The Graphics Synthetizer (53 million transistors 150MHz) was originally developed for the 250nm process in a time where SDR RAM was very slow (best they could do was 3.2GB/s) so it needed eDRAM taking up die area and transistors to reach its performance target. So yeah, it was the equivalent of Xenon's backend+eDRAM chip so everything else had to be done on the CPU's vector units.
The NV2A (57 million transistors 250MHz) was a 150nm chip so it could clock significantly higher, and it came out after DDR became available which allowed a significant bandwidth advantage foregoing the need for eDRAM. This is akin to the PS4 GDDR5 vs. XBOne DDR3+eDRAM debacle. Because of that, it could spend transistors on all the rest (pixel and vertex shaders, T&L unit) while keeping control of the costs.
And despite all that, the Emotion Engine + Graphics Synthetizer combo proved to be excellent at scaling down in cost and power (much more than the Xbox which had CPU and GPU made by different vendors), and the cost advantage allowed it to sell more than 150M units..
The latest Slimline PS2 with the unified EE+GS chip was an awesome piece of hardware for its time, IMHO.
There's nothing in the PS2 that Sony should be ashamed of.
I beg to differ.
Microsoft Talisman was a hardware project combining tile-based rendering API with a reference hardware specification; vendors like Samsung/3DO, Cirrus Logic, Trident and Philips/NXP (Trimedia) already had working VLIW DSP implementations by 1997, but then 3Dfx Voodoo Graphics PCI arrived with a mini-GL driver for QuakeGL, and the whole Talisman effort was dead on arrival.
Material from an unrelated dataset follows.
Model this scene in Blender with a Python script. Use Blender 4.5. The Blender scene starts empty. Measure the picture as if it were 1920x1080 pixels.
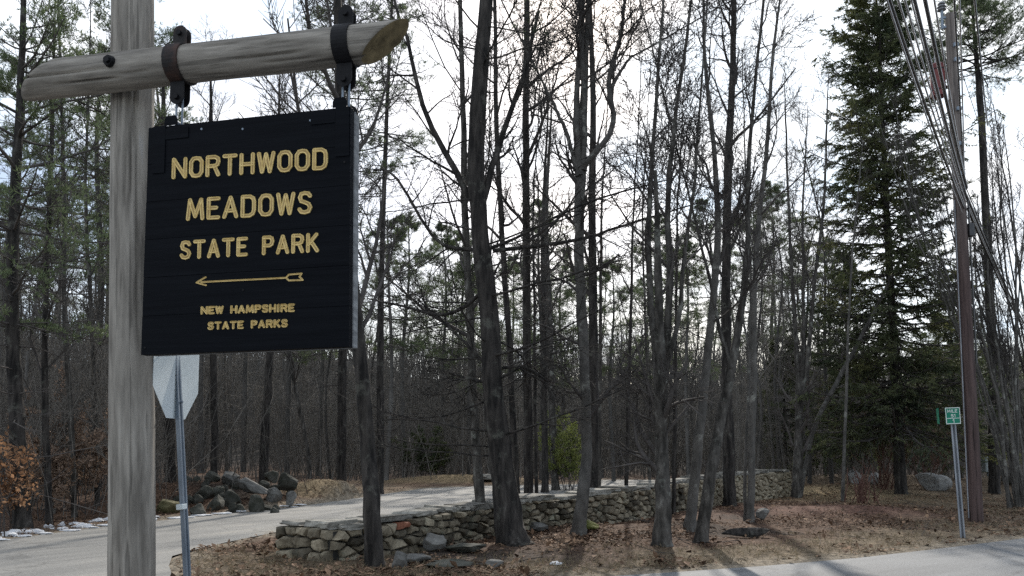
import bpy, bmesh, math, random
import numpy as np
from mathutils import Vector, Matrix
rng = np.random.default_rng(11)
random.seed(11)
R = math.radians
sc = bpy.context.scene
C = sc.collection

# ------------------------------------------------------------------ camera
F = 1500.0; PITCH = R(5.0); SHY = 179.0; CAMZ = 1.5
cd = bpy.data.cameras.new('camera'); cam = bpy.data.objects.new('camera', cd); C.objects.link(cam)
cam.location = (0, 0, CAMZ); cam.rotation_euler = (R(90)+PITCH, 0, 0)
cd.sensor_width = 36; cd.lens = F/1920*36; cd.shift_y = SHY/1920
cd.clip_start = 0.1; cd.clip_end = 2000
sc.camera = cam

# ------------------------------------------------------------------ sky, sun, exposure
SUN_EL, SUN_AZ = R(31), R(9)
w = bpy.data.worlds.new("World"); sc.world = w; w.use_nodes = True
nt = w.node_tree; nt.nodes.clear()
def N(nt, t, **kw):
    n = nt.nodes.new(t)
    for k, v in kw.items(): setattr(n, k, v)
    return n
out = N(nt, 'ShaderNodeOutputWorld'); bg = N(nt, 'ShaderNodeBackground'); bg.inputs['Strength'].default_value = 0.1
sky = N(nt, 'ShaderNodeTexSky', sky_type='NISHITA', sun_disc=False)
sky.sun_elevation = SUN_EL; sky.sun_rotation = SUN_AZ; sky.air_density = 1.0; sky.dust_density = 1.2; sky.ozone_density = 1.2
tc = N(nt, 'ShaderNodeTexCoord'); sep = N(nt, 'ShaderNodeSeparateXYZ')
nt.links.new(tc.outputs['Generated'], sep.inputs[0])
ad = N(nt, 'ShaderNodeMath', operation='ADD'); ad.inputs[1].default_value = 0.22
nt.links.new(sep.outputs['Z'], ad.inputs[0])
mx = N(nt, 'ShaderNodeMath', operation='MAXIMUM'); mx.inputs[1].default_value = 0.05; nt.links.new(ad.outputs[0], mx.inputs[0])
dx = N(nt, 'ShaderNodeMath', operation='DIVIDE'); dy = N(nt, 'ShaderNodeMath', operation='DIVIDE')
nt.links.new(sep.outputs['X'], dx.inputs[0]); nt.links.new(mx.outputs[0], dx.inputs[1])
nt.links.new(sep.outputs['Y'], dy.inputs[0]); nt.links.new(mx.outputs[0], dy.inputs[1])
cmb = N(nt, 'ShaderNodeCombineXYZ'); nt.links.new(dx.outputs[0], cmb.inputs[0]); nt.links.new(dy.outputs[0], cmb.inputs[1])
cn = N(nt, 'ShaderNodeTexNoise'); cn.inputs['Scale'].default_value = 1.15; cn.inputs['Detail'].default_value = 7; cn.inputs['Roughness'].default_value = 0.55
cmb.inputs[2].default_value = 3.3
nt.links.new(cmb.outputs[0], cn.inputs['Vector'])
cr = N(nt, 'ShaderNodeValToRGB'); cr.color_ramp.elements[0].position = 0.43; cr.color_ramp.elements[1].position = 0.60
nt.links.new(cn.outputs['Fac'], cr.inputs[0])
c2n = N(nt, 'ShaderNodeTexNoise'); c2n.inputs['Scale'].default_value = 2.4; c2n.inputs['Detail'].default_value = 5; nt.links.new(cmb.outputs[0], c2n.inputs['Vector'])
c2r = N(nt, 'ShaderNodeValToRGB'); c2r.color_ramp.elements[0].position = .38; c2r.color_ramp.elements[0].color = (.70, .83, .97, 1); c2r.color_ramp.elements[1].position = .62; c2r.color_ramp.elements[1].color = (1, 1, 1, 1); nt.links.new(c2n.outputs['Fac'], c2r.inputs[0])
c2m = N(nt, 'ShaderNodeVectorMath', operation='SCALE'); c2m.inputs['Scale'].default_value = 11.6; nt.links.new(c2r.outputs[0], c2m.inputs[0])
mixs = N(nt, 'ShaderNodeMix', data_type='RGBA')
nt.links.new(cr.outputs[0], mixs.inputs[0]); nt.links.new(sky.outputs[0], mixs.inputs[6]); nt.links.new(c2m.outputs[0], mixs.inputs[7])
bl = N(nt, 'ShaderNodeMix', data_type='RGBA'); bl.inputs[0].default_value = 0.18
nt.links.new(mixs.outputs[2], bl.inputs[6]); bl.inputs[7].default_value = (9.0, 9.8, 11.0, 1)
nt.links.new(bl.outputs[2], bg.inputs[0]); nt.links.new(bg.outputs[0], out.inputs[0])
sd = Vector((math.sin(SUN_AZ)*math.cos(SUN_EL), math.cos(SUN_AZ)*math.cos(SUN_EL), math.sin(SUN_EL)))
sl = bpy.data.lights.new('sun', 'SUN'); so = bpy.data.objects.new('sun', sl); C.objects.link(so)
sl.energy = 3.2; sl.angle = R(1.0); sl.color = (1.0, 0.93, 0.83)
so.rotation_euler = (-sd).to_track_quat('-Z', 'Y').to_euler(); so.location = (0, 0, 40)
vs = sc.view_settings; vs.view_transform = 'Standard'; vs.look = 'None'; vs.gamma = 1; vs.exposure = 0.5; vs.use_curve_mapping = False
sc.cycles.max_bounces = 5; sc.cycles.diffuse_bounces = 3; sc.cycles.use_denoising = False

# ------------------------------------------------------------------ helpers
CP, SP = math.cos(PITCH), math.sin(PITCH)
def at(px, py, y):
    u = (px-960)/F; v = (540-py+SHY)/F
    d = Vector((u, CP - v*SP, v*CP + SP)); t = y/d.y
    return Vector((0, 0, CAMZ)) + d*t
def gd(py): return 1.5*F/(py-850.0)
def gr(px, py):
    y = gd(py); p = at(px, py, y); return (p.x, y)

_h = np.random.default_rng(3).random((64, 64))
def vn(x, y):
    x = np.asarray(x, float); y = np.asarray(y, float)
    xi = np.floor(x).astype(int); yi = np.floor(y).astype(int); fx = x-xi; fy = y-yi
    fx = fx*fx*(3-2*fx); fy = fy*fy*(3-2*fy)
    g = lambda a, b: _h[a % 64, b % 64]
    return (g(xi, yi)*(1-fx)+g(xi+1, yi)*fx)*(1-fy)+(g(xi, yi+1)*(1-fx)+g(xi+1, yi+1)*fx)*fy
def fbm(x, y, o=4):
    s = 0; a = .5
    for i in range(o): s = s+a*vn(x*2**i+17*i, y*2**i+5*i); a *= .5
    return s
def sstep(a, b, x): t = np.clip((np.asarray(x, float)-a)/(b-a), 0, 1); return t*t*(3-2*t)

def mesh_np(name, V, Q=None, T=None, smooth=True):
    m = bpy.data.meshes.new(name); V = np.ascontiguousarray(V, np.float32).reshape(-1, 3)
    m.vertices.add(len(V)); m.vertices.foreach_set('co', V.ravel())
    loops = []; starts = []; n = 0
    if Q is not None and len(Q):
        Q = np.asarray(Q, np.int32); loops.append(Q.ravel()); starts.append(np.arange(len(Q))*4); n = Q.size
    if T is not None and len(T):
        T = np.asarray(T, np.int32); loops.append(T.ravel()); starts.append(n+np.arange(len(T))*3)
    L = np.concatenate(loops).astype(np.int32); S = np.concatenate(starts).astype(np.int32)
    m.loops.add(len(L)); m.loops.foreach_set('vertex_index', L)
    m.polygons.add(len(S)); m.polygons.foreach_set('loop_start', S)
    m.polygons.foreach_set('use_smooth', np.full(len(S), smooth))
    m.update(calc_edges=True); m.validate()
    return m
def ob(name, mesh, mat=None, parent=None, loc=None):
    if mat is not None and not mesh.materials:
        for x in (mat if isinstance(mat, (list, tuple)) else [mat]): mesh.materials.append(x)
    o = bpy.data.objects.new(name, mesh); C.objects.link(o)
    if parent is not None: o.parent = parent
    if loc is not None: o.location = loc
    return o
def tag(o, label=None, cat=None, group=None, kind=None):
    if label: o['label'] = label
    if cat: o['category'] = cat
    if group: o['group'] = group
    if kind: o['kind'] = kind
    return o
def empty(name, loc, rz=0, **k):
    o = bpy.data.objects.new(name, None); C.objects.link(o); o.location = loc; o.rotation_euler = (0, 0, rz); o.empty_display_size = .2
    return tag(o, **k)
def copy_thing(root, loc, rz, s=1.0, label=None, group=None):
    r = root.copy(); C.objects.link(r); r.location = loc; r.rotation_euler = (0, 0, rz); r.scale = (s, s, s)
    if label: r['label'] = label
    if group: r['group'] = group
    for ch in root.children:
        c = ch.copy(); C.objects.link(c); c.parent = r
    return r
def bm_mesh(bm, name, smooth=False):
    bmesh.ops.recalc_face_normals(bm, faces=bm.faces)
    m = bpy.data.meshes.new(name); bm.to_mesh(m); bm.free()
    for p in m.polygons: p.use_smooth = smooth
    return m
def box(bm, c, s, rot=None, bev=0.0):
    r = bmesh.ops.create_cube(bm, size=1.0); vs = r['verts']
    M = Matrix.Translation(c) @ (rot.to_4x4() if rot else Matrix.Identity(4)) @ Matrix.Diagonal((*s, 1))
    bmesh.ops.transform(bm, matrix=M, verts=vs)
    if bev: bmesh.ops.bevel(bm, geom=list({e for v in vs for e in v.link_edges}), offset=bev, segments=2, affect='EDGES', profile=.5)
def cyl(bm, p0, p1, r0, r1, n=12):
    p0 = Vector(p0); p1 = Vector(p1); d = p1-p0
    M = Matrix.Translation((p0+p1)/2) @ d.to_track_quat('Z', 'Y').to_matrix().to_4x4()
    bmesh.ops.create_cone(bm, cap_ends=True, segments=n, radius1=r0, radius2=r1, depth=d.length, matrix=M)
def prism(bm, pts, thick, M=None):
    """flat outline in the XZ plane, given thickness along +Y"""
    M = M or Matrix.Identity(4)
    a = [bm.verts.new(M @ Vector((x, 0, z))) for x, z in pts]; b = [bm.verts.new(M @ Vector((x, thick, z))) for x, z in pts]
    bm.faces.new(a); bm.faces.new(b[::-1]); n = len(pts)
    for i in range(n): bm.faces.new((a[i], b[i], b[(i+1) % n], a[(i+1) % n]))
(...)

Then in 1998 they partnered with SGI on Fahrenheit Scene Graph (OpenGL++) and Fahrenheit Low Level specifications, with the latter poised to succeed Direct3D 5, but then Nvidia GeForce256 arrived with hardware transform and lighting in August 1999, and the FLL effort had to be abandoned in favor of refactored Direct3D 7.
What's there to differ? What I see in there is a couple of projects where IHVs did hardware design while Microsoft worked on the software implementation.